I think the best fix will be to give up on always using the same instruction - it's too awkward to both check for 0 before and possibly adjust after. I think we should simply switch on availability and use either lzcnt or bsr.

I think the best fix will be to give up on always using the same instruction - it's too awkward to both check for 0 before and possibly adjust after. I think we should simply switch on availability and use either lzcnt or bsr.

It can be done as adjust after, and handle 0 case as separate branch of adjustment.

Like this:

template <class _Ty>
_NODISCARD int _Unchecked_x86_x64_countl_zero(const _Ty _Val) noexcept {
    constexpr int _Digits  = numeric_limits<_Ty>::digits;

    // We use lzcnt (actually bsr if lzcnt is not supported) now that we know
    // we're not zero. We can do this because lzcnt and bsr share the same instruction
    // encoding.
    if constexpr (_Digits <= 16) {
        return static_cast<int>(__lzcnt16(_Val) - (16 - _Digits));
    } else if constexpr (_Digits == 32) {
        return static_cast<int>(__lzcnt(_Val));
    } else {
#ifdef _M_IX86
        static_assert(_Digits <= 32, "Should have handled this in _Checked_x86_x64_countl_zero");
#else // ^^^ _M_IX86 / !_M_IX86 vvv
        return static_cast<int>(__lzcnt64(_Val));
#endif // _M_IX86
    }
    // note: we don't need to call a fallback here because
    // all supported x86 processors at least have bsr/bsf
}

template <class _Ty>
_NODISCARD int _Checked_x86_x64_countl_zero(const _Ty _Val) noexcept {
    if constexpr (sizeof(_Ty) > sizeof(void*)) {
        const unsigned int _High = _Val >> 32;
        const auto _Low          = static_cast<unsigned int>(_Val);
        if (_High == 0) {
            return 32 + _Checked_x86_x64_countl_zero(_Low);
        } else {
            return _Checked_x86_x64_countl_zero(_High);
        }
    } else {
        int _Result            = _Unchecked_x86_x64_countl_zero(_Val);
#ifndef __AVX2__
        const bool _Have_lzcnt = __have_abm;
        // lzcnt (when it doesn't fall back to bsr) is defined correctly for zero
        // bsr has undefined output for zero
        if (!_Have_lzcnt) {
            if (_Val == 0) {
                _Result = 0;
            } else {
                // bsr counts from least significant bit, lzcnt counts from most significant bit, apply correction
                constexpr int _Digits = numeric_limits<_Ty>::digits;
                _Result               = _Digits - 1 - _Result;
            }
        }
#endif // __AVX2__
        return _Result;
    }
}

Actually, I think I can finalize this to a PR, I know how to do it without magic static or magic extern...

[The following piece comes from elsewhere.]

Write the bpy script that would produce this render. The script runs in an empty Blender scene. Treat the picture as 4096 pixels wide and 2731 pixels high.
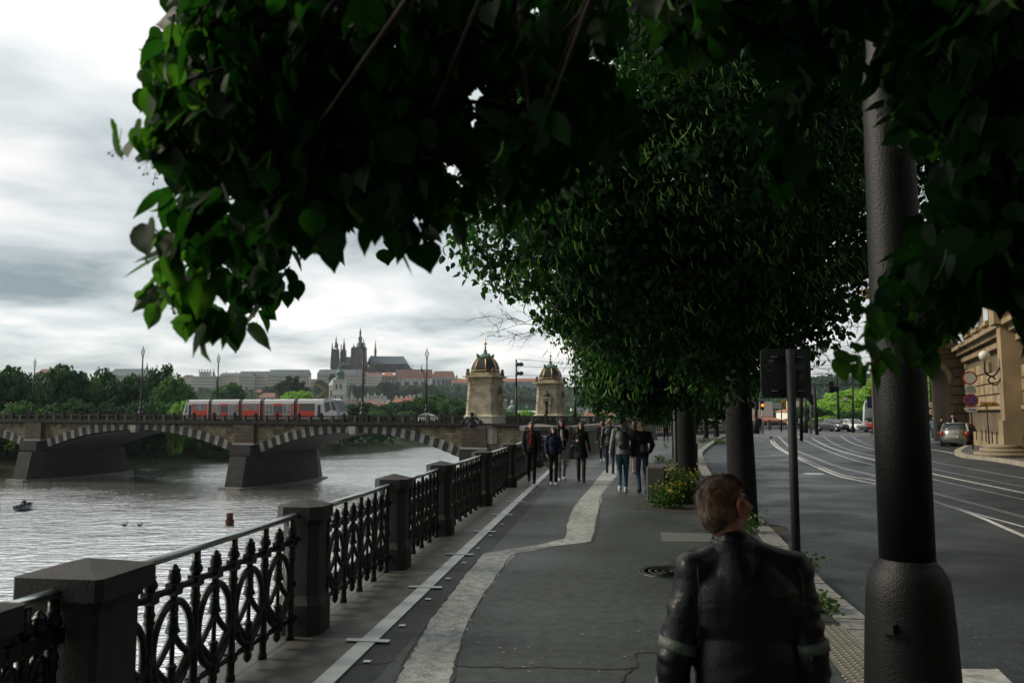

Good point. I think we also need to revert the "fixup" for 8-bit arguments in return static_cast<int>(__lzcnt16(_Val) - (16 - _Digits)); before performing the post-adjustment.

Expected output with LZCNT/TZCNT support:

BSF:2 TZCNT:2 BSR:27 LZCNT:4

Expected output without support:

BSF:2 TZCNT:2 BSR:27 LZCNT:27

But it would be more useful to validate fix, not bug.
For this, need first the PR itself, and the second run it on old CPU

Sure, will do. For now, I just do some screenshots to confirm the bug: https://imgur.com/a/zsiBqym

I just do some screenshots to confirm the bug: https://imgur.com/a/zsiBqym

Then it is not old enough, it supports ABM.

Then it is not old enough, it supports ABM.

Oh, ok.

Sorry, I can't help...

I have another PC with AMD Phenom II 925, but it is also support ABM.

https://en.wikipedia.org/wiki/List_of_AMD_Phenom_microprocessors#%22Deneb%22_(C2/C3,_45_nm,_Quad-core)

All models support: MMX, SSE, SSE2, SSE3, SSE4a, ABM, Enhanced 3DNow!, NX bit, AMD64, Cool'n'Quiet, AMD-V

I have a Celeron D, it should be missing ABM. It takes time to try it though, not today.

I have a laptop with i7-2xxxQM, but not at hand. It could take a few days for me to (physically) try it.

But for this fix to work properly need to expose ABM CPUID bit, and don't rely on __ISA_AVAILABLE_AVX2, since unneccessary correction is also a bug.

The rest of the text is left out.